Xiaomi SU7 Ultra gains a Nürburgring-limited track package as the brand sharpens its performance halo

Xiaomi is leaning harder into its performance image with a Nürburgring-limited SU7 Ultra edition, a track-focused special that turns the already extreme electric sedan into something even more serious for circuit use. The 2025 version is capped at 10 units, and it layers competition hardware on top of the SU7 Ultra’s headline-grabbing three-motor powertrain.

SU7 Ultra turns up the track bias

The core SU7 Ultra formula is already outrageous: Xiaomi says the car uses two V8s motors and one V6s motor in a three-motor, all-wheel-drive layout rated at 1,548 PS. The Nürburgring-limited model keeps that basic architecture but adds the kind of hardware that makes sense only when lap times matter more than comfort.

That setup includes FIA-certified carbon-fiber racing seats, six-point harnesses, a half roll cage, and a carbon aerodynamic underbody panel. Xiaomi also says the special edition loses 30 kg and gains 8 percent in rigidity, changes that should sharpen response on track even if they do little to soften the car’s already uncompromising mission.

Carbon parts and race gear define the cabin

This is not a cosmetic package dressed up as motorsport theater. The special edition swaps in the same kind of equipment you would expect in a serious club-racing build, including the race seat and restraint hardware, while leaving the rear bench out entirely.
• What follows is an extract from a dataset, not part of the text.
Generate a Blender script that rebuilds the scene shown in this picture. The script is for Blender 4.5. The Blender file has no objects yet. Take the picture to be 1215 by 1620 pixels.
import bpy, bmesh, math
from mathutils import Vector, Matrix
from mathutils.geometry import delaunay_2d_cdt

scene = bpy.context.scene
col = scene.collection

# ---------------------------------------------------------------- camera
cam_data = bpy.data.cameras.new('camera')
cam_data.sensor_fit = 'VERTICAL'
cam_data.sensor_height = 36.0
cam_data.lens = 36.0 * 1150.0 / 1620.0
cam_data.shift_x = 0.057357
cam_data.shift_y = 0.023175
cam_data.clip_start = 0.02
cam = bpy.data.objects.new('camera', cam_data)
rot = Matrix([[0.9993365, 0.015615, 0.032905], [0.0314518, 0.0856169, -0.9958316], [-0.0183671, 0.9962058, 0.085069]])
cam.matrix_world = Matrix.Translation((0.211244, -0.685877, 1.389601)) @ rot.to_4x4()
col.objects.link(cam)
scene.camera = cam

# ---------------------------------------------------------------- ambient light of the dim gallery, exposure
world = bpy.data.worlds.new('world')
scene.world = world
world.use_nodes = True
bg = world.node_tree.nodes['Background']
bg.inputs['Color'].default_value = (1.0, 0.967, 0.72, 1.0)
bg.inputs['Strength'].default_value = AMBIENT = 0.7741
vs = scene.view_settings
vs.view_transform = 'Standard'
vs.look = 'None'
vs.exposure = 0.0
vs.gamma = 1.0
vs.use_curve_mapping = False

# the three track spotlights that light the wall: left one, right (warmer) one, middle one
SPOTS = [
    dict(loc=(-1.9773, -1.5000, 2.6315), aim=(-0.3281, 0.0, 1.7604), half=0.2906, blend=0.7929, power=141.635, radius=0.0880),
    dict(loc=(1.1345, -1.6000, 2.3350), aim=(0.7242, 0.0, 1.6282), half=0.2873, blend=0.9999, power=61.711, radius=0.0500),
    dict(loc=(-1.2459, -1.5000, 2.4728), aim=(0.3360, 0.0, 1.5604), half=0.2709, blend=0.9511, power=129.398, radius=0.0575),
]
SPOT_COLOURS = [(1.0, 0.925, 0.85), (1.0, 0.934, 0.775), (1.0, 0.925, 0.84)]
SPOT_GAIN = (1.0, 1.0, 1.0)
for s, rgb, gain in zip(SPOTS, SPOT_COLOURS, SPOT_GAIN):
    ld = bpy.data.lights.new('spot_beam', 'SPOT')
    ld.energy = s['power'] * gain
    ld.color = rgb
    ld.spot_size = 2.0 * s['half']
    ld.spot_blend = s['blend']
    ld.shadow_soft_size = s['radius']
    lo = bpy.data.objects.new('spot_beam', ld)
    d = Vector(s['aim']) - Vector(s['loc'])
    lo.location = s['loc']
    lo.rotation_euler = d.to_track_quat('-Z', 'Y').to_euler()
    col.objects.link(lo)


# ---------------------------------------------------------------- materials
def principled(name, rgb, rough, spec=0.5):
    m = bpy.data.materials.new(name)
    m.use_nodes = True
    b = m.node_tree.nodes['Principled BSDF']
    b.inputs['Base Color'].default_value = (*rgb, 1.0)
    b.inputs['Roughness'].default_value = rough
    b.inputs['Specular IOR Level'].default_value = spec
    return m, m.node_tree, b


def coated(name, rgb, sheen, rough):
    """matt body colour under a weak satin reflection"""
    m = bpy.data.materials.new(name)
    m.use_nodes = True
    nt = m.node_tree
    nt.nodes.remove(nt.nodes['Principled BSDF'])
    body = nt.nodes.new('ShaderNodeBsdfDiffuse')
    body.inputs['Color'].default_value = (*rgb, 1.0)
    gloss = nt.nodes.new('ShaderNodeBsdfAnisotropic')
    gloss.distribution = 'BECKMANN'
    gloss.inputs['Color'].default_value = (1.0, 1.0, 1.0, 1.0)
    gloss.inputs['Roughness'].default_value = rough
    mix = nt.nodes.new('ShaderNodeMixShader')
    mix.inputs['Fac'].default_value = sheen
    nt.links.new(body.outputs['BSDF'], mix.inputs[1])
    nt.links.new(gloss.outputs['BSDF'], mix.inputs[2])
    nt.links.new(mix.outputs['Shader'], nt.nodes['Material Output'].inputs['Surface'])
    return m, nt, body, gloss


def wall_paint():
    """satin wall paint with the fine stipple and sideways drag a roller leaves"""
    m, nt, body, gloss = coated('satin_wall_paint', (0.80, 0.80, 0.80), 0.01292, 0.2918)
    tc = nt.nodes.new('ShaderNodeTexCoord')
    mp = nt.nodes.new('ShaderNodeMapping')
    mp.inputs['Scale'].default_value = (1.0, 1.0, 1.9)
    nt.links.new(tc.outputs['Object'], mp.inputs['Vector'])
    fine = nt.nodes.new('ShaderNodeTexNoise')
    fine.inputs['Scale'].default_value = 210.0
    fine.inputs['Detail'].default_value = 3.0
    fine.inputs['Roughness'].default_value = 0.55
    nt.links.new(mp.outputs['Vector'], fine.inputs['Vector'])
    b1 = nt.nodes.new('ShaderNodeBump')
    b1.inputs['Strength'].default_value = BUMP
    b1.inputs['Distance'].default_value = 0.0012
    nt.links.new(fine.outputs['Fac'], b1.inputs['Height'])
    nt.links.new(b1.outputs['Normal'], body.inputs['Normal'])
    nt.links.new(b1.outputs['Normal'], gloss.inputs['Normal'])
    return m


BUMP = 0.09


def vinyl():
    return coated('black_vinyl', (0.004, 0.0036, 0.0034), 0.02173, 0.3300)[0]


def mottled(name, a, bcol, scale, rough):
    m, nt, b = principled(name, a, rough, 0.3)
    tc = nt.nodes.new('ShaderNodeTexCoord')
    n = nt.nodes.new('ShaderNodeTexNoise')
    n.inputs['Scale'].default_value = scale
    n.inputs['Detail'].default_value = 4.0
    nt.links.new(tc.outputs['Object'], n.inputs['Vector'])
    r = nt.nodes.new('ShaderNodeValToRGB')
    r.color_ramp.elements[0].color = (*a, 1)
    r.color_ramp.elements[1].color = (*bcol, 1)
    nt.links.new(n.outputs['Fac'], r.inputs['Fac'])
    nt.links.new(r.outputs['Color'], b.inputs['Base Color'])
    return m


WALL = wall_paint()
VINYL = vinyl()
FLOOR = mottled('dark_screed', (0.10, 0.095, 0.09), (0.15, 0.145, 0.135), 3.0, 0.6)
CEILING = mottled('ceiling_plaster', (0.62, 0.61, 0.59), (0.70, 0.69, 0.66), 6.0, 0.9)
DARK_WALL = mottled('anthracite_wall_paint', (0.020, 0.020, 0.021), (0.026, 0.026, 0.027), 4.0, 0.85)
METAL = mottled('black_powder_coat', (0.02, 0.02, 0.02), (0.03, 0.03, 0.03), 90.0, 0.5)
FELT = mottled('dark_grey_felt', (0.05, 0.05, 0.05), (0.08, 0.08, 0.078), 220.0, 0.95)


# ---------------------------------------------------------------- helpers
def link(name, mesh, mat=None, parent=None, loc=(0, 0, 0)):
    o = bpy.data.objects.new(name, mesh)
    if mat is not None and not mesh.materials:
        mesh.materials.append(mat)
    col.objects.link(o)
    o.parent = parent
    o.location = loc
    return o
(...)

Xiaomi’s own materials describe the car as a factory-built racing package rather than a styling exercise.

The broader SU7 Ultra also wears a purpose-built aero kit and lightweight construction, reinforcing Xiaomi’s intent to position the car as more than a straight-line showcase. The Nürburgring edition pushes that idea further by making the sedan feel closer to a factory track tool than a road car with a performance badge.

Limited production keeps the halo car rare

Xiaomi says the 2025 Nürburgring-limited SU7 Ultra is limited to 10 examples, while a 2024 version of the same concept is listed as permanently limited to 100 units. That scarcity gives the car a collector angle, but it also helps Xiaomi build a performance identity around the SU7 line at a time when Chinese EV makers are fighting for attention far beyond their home market.

For enthusiasts, the significance is straightforward: Xiaomi is not just chasing headline power figures. It is building a performance sub-brand around the SU7 platform, and the Nürburgring special shows the company is willing to back that image with real chassis, aero, and safety hardware rather than a badge and a launch-control number alone.